[Scene script records]
============

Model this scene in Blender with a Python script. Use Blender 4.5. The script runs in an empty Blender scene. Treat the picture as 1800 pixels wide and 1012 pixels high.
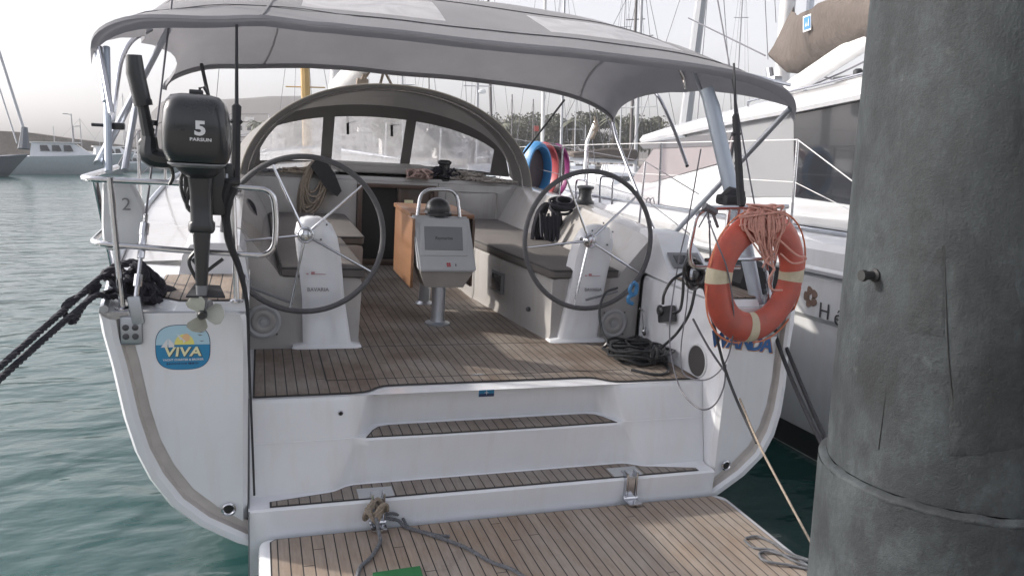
import bpy, bmesh, math, random
from mathutils import Vector, Matrix, noise
random.seed(7)
R_ = math.radians
PI = math.pi
scene = bpy.context.scene
col = scene.collection

# ------------------------------------------------------------------ camera
FPX = 1340.0
def V(*a): return Vector(a)
Fb = V(450-900, 210-506, FPX).normalized()
Rb = V(4830-900, 505-506, FPX); Rb = (Rb - Fb*Rb.dot(Fb)).normalized()
Ub = -Fb.cross(Rb)
CAMB = V(-1.19, 0, 1.283)
def hl(x): return 262.8 + .012*x
Uw = V(900, hl(1800)-506, FPX).cross(V(-900, hl(0)-506, FPX)).normalized()
if Uw.y > 0: Uw = -Uw
Fw = (Fb - Uw*Fb.dot(Uw)).normalized()
Rw = Fw.cross(Uw)
if Rw.dot(Rb) < 0: Rw = -Rw
CAMW = V(-1.19, 0, 2.28)
def c2w(c): return V(c.dot(Rw), c.dot(Fw), c.dot(Uw))
cam_data = bpy.data.cameras.new('camera')
cam = bpy.data.objects.new('camera', cam_data); col.objects.link(cam)
cx, cy, cz = c2w(V(1,0,0)), c2w(V(0,-1,0)), c2w(V(0,0,-1))
cam.matrix_world = Matrix(((cx.x,cy.x,cz.x,CAMW.x),(cx.y,cy.y,cz.y,CAMW.y),(cx.z,cy.z,cz.z,CAMW.z),(0,0,0,1)))
cam_data.sensor_width = 36; cam_data.lens = FPX/1800*36
cam_data.clip_start = .05; cam_data.clip_end = 4000
scene.camera = cam

# yacht frame -> world (she lies a little by the stern and heels to starboard)
bx_, by_, bz_ = c2w(Rb), c2w(Fb), c2w(Ub)
M3 = Matrix(((bx_.x,by_.x,bz_.x),(bx_.y,by_.y,bz_.y),(bx_.z,by_.z,bz_.z)))
BOAT = Matrix.Translation(CAMW) @ M3.to_4x4() @ Matrix.Translation(-CAMB)
WORLD = Matrix.Identity(4)

# ------------------------------------------------------------------ sky and sun
SUN_AZ, SUN_EL = 66, 31        # degrees to port of the bow, and up
world = bpy.data.worlds.new('World'); scene.world = world; world.use_nodes = True
wn = world.node_tree; bg = wn.nodes['Background']
sky = wn.nodes.new('ShaderNodeTexSky'); sky.sky_type = 'NISHITA'; sky.sun_disc = False
sky.sun_elevation = R_(SUN_EL); sky.sun_rotation = R_(-SUN_AZ)
sky.altitude = 0; sky.air_density = 1.0; sky.dust_density = 4.0; sky.ozone_density = 1.0
tcw = wn.nodes.new('ShaderNodeTexCoord'); vm = wn.nodes.new('ShaderNodeVectorMath'); vm.operation='ADD'; vm.inputs[1].default_value=(0,0,.0)
vn = wn.nodes.new('ShaderNodeVectorMath'); vn.operation='NORMALIZE'; wn.links.new(tcw.outputs['Generated'],vm.inputs[0]); wn.links.new(vm.outputs[0],vn.inputs[0]); wn.links.new(vn.outputs[0],sky.inputs['Vector'])
hs = wn.nodes.new('ShaderNodeHueSaturation'); hs.inputs['Saturation'].default_value = .24
wn.links.new(sky.outputs[0], hs.inputs['Color']); 
tint = wn.nodes.new('ShaderNodeMix'); tint.data_type='RGBA'; tint.blend_type='MULTIPLY'; tint.inputs[0].default_value=1
tint.inputs[7].default_value=(.995,.975,1.01,1)
wn.links.new(hs.outputs[0], tint.inputs[6]); wn.links.new(tint.outputs[2], bg.inputs[0])
bg.inputs[1].default_value = .142
sd = bpy.data.lights.new('sun','SUN'); sd.energy = 2.6; sd.angle = R_(1.5); sd.color = (1,.93,.83)
sun = bpy.data.objects.new('sun', sd); col.objects.link(sun)
sdir = V(-math.sin(R_(SUN_AZ))*math.cos(R_(SUN_EL)), math.cos(R_(SUN_AZ))*math.cos(R_(SUN_EL)), math.sin(R_(SUN_EL)))
sun.rotation_euler = sdir.to_track_quat('Z','Y').to_euler(); sun.location = (-20,10,30)
scene.view_settings.view_transform = 'Standard'; scene.view_settings.look = 'None'
scene.view_settings.exposure = 0.95; scene.view_settings.gamma = 1
scene.render.resolution_x = 1024; scene.render.resolution_y = 575
scene.render.engine = 'CYCLES'
scene.cycles.max_bounces = 8; scene.cycles.transparent_max_bounces = 12; scene.cycles.volume_bounces = 1

# ------------------------------------------------------------------ measuring helpers
def ray_(px, py, A, Bv, C):
    c = V(px-900, py-506, FPX)/FPX
    return V(c.dot(A), c.dot(Bv), c.dot(C))
def bpY(px, py, y): r = ray_(px,py,Rb,Fb,Ub); return CAMB + r*(y/r.y)
def bpZ(px, py, z): r = ray_(px,py,Rb,Fb,Ub); return CAMB + r*((z-CAMB.z)/r.z)
def bpX(px, py, x): r = ray_(px,py,Rb,Fb,Ub); return CAMB + r*((x-CAMB.x)/r.x)
def wpD(px, py, d): return CAMW + ray_(px,py,Rw,Fw,Uw)*d
def wpZ(px, py, z): r = ray_(px,py,Rw,Fw,Uw); return CAMW + r*((z-CAMW.z)/r.z)
def wpX(px, py, x): r = ray_(px,py,Rw,Fw,Uw); return CAMW + r*((x-CAMW.x)/r.x)

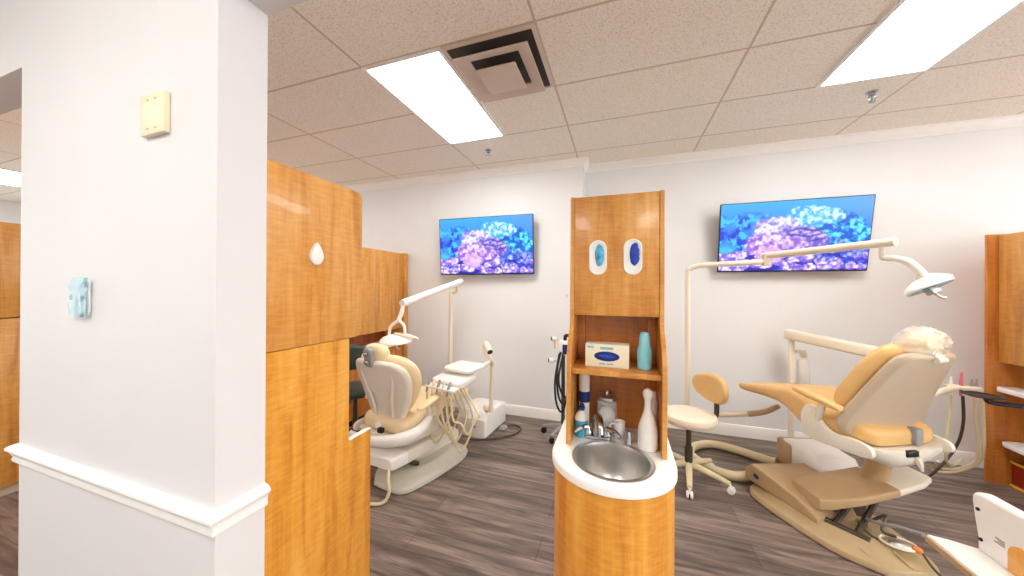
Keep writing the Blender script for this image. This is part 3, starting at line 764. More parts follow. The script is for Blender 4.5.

============

- [EXERCISE REQUIREMENTS]:
Write the lines above out again exactly, without any of their pictures.

- [FINISHED ANSWER]:
Model this scene in Blender with a Python script. Use Blender 4.5. The script runs in an empty Blender scene. Treat the picture as 1800 pixels wide and 1012 pixels high.
import bpy, bmesh, math, random
from mathutils import Vector, Matrix, noise
random.seed(7)
R_ = math.radians
PI = math.pi
scene = bpy.context.scene
col = scene.collection

# ------------------------------------------------------------------ camera
FPX = 1340.0
def V(*a): return Vector(a)
Fb = V(450-900, 210-506, FPX).normalized()
Rb = V(4830-900, 505-506, FPX); Rb = (Rb - Fb*Rb.dot(Fb)).normalized()
Ub = -Fb.cross(Rb)
CAMB = V(-1.19, 0, 1.283)
def hl(x): return 262.8 + .012*x
Uw = V(900, hl(1800)-506, FPX).cross(V(-900, hl(0)-506, FPX)).normalized()
if Uw.y > 0: Uw = -Uw
Fw = (Fb - Uw*Fb.dot(Uw)).normalized()
Rw = Fw.cross(Uw)
if Rw.dot(Rb) < 0: Rw = -Rw
CAMW = V(-1.19, 0, 2.28)
def c2w(c): return V(c.dot(Rw), c.dot(Fw), c.dot(Uw))
cam_data = bpy.data.cameras.new('camera')
cam = bpy.data.objects.new('camera', cam_data); col.objects.link(cam)
cx, cy, cz = c2w(V(1,0,0)), c2w(V(0,-1,0)), c2w(V(0,0,-1))
cam.matrix_world = Matrix(((cx.x,cy.x,cz.x,CAMW.x),(cx.y,cy.y,cz.y,CAMW.y),(cx.z,cy.z,cz.z,CAMW.z),(0,0,0,1)))
cam_data.sensor_width = 36; cam_data.lens = FPX/1800*36
cam_data.clip_start = .05; cam_data.clip_end = 4000
scene.camera = cam

# yacht frame -> world (she lies a little by the stern and heels to starboard)
bx_, by_, bz_ = c2w(Rb), c2w(Fb), c2w(Ub)
M3 = Matrix(((bx_.x,by_.x,bz_.x),(bx_.y,by_.y,bz_.y),(bx_.z,by_.z,bz_.z)))
BOAT = Matrix.Translation(CAMW) @ M3.to_4x4() @ Matrix.Translation(-CAMB)
WORLD = Matrix.Identity(4)

# ------------------------------------------------------------------ sky and sun
SUN_AZ, SUN_EL = 66, 31        # degrees to port of the bow, and up
world = bpy.data.worlds.new('World'); scene.world = world; world.use_nodes = True
wn = world.node_tree; bg = wn.nodes['Background']
sky = wn.nodes.new('ShaderNodeTexSky'); sky.sky_type = 'NISHITA'; sky.sun_disc = False
sky.sun_elevation = R_(SUN_EL); sky.sun_rotation = R_(-SUN_AZ)
sky.altitude = 0; sky.air_density = 1.0; sky.dust_density = 4.0; sky.ozone_density = 1.0
tcw = wn.nodes.new('ShaderNodeTexCoord'); vm = wn.nodes.new('ShaderNodeVectorMath'); vm.operation='ADD'; vm.inputs[1].default_value=(0,0,.0)
vn = wn.nodes.new('ShaderNodeVectorMath'); vn.operation='NORMALIZE'; wn.links.new(tcw.outputs['Generated'],vm.inputs[0]); wn.links.new(vm.outputs[0],vn.inputs[0]); wn.links.new(vn.outputs[0],sky.inputs['Vector'])
hs = wn.nodes.new('ShaderNodeHueSaturation'); hs.inputs['Saturation'].default_value = .24
wn.links.new(sky.outputs[0], hs.inputs['Color']); 
tint = wn.nodes.new('ShaderNodeMix'); tint.data_type='RGBA'; tint.blend_type='MULTIPLY'; tint.inputs[0].default_value=1
tint.inputs[7].default_value=(.995,.975,1.01,1)
wn.links.new(hs.outputs[0], tint.inputs[6]); wn.links.new(tint.outputs[2], bg.inputs[0])
bg.inputs[1].default_value = .142
sd = bpy.data.lights.new('sun','SUN'); sd.energy = 2.6; sd.angle = R_(1.5); sd.color = (1,.93,.83)
sun = bpy.data.objects.new('sun', sd); col.objects.link(sun)
sdir = V(-math.sin(R_(SUN_AZ))*math.cos(R_(SUN_EL)), math.cos(R_(SUN_AZ))*math.cos(R_(SUN_EL)), math.sin(R_(SUN_EL)))
sun.rotation_euler = sdir.to_track_quat('Z','Y').to_euler(); sun.location = (-20,10,30)
scene.view_settings.view_transform = 'Standard'; scene.view_settings.look = 'None'
scene.view_settings.exposure = 0.95; scene.view_settings.gamma = 1
scene.render.resolution_x = 1024; scene.render.resolution_y = 575
scene.render.engine = 'CYCLES'
scene.cycles.max_bounces = 8; scene.cycles.transparent_max_bounces = 12; scene.cycles.volume_bounces = 1

# ------------------------------------------------------------------ measuring helpers
def ray_(px, py, A, Bv, C):
    c = V(px-900, py-506, FPX)/FPX
    return V(c.dot(A), c.dot(Bv), c.dot(C))
def bpY(px, py, y): r = ray_(px,py,Rb,Fb,Ub); return CAMB + r*(y/r.y)
def bpZ(px, py, z): r = ray_(px,py,Rb,Fb,Ub); return CAMB + r*((z-CAMB.z)/r.z)
def bpX(px, py, x): r = ray_(px,py,Rb,Fb,Ub); return CAMB + r*((x-CAMB.x)/r.x)
def wpD(px, py, d): return CAMW + ray_(px,py,Rw,Fw,Uw)*d
def wpZ(px, py, z): r = ray_(px,py,Rw,Fw,Uw); return CAMW + r*((z-CAMW.z)/r.z)
def wpX(px, py, x): r = ray_(px,py,Rw,Fw,Uw); return CAMW + r*((x-CAMW.x)/r.x)

Keep writing the Blender script for this image. This is part 3, starting at line 764. More parts follow. The script is for Blender 4.5.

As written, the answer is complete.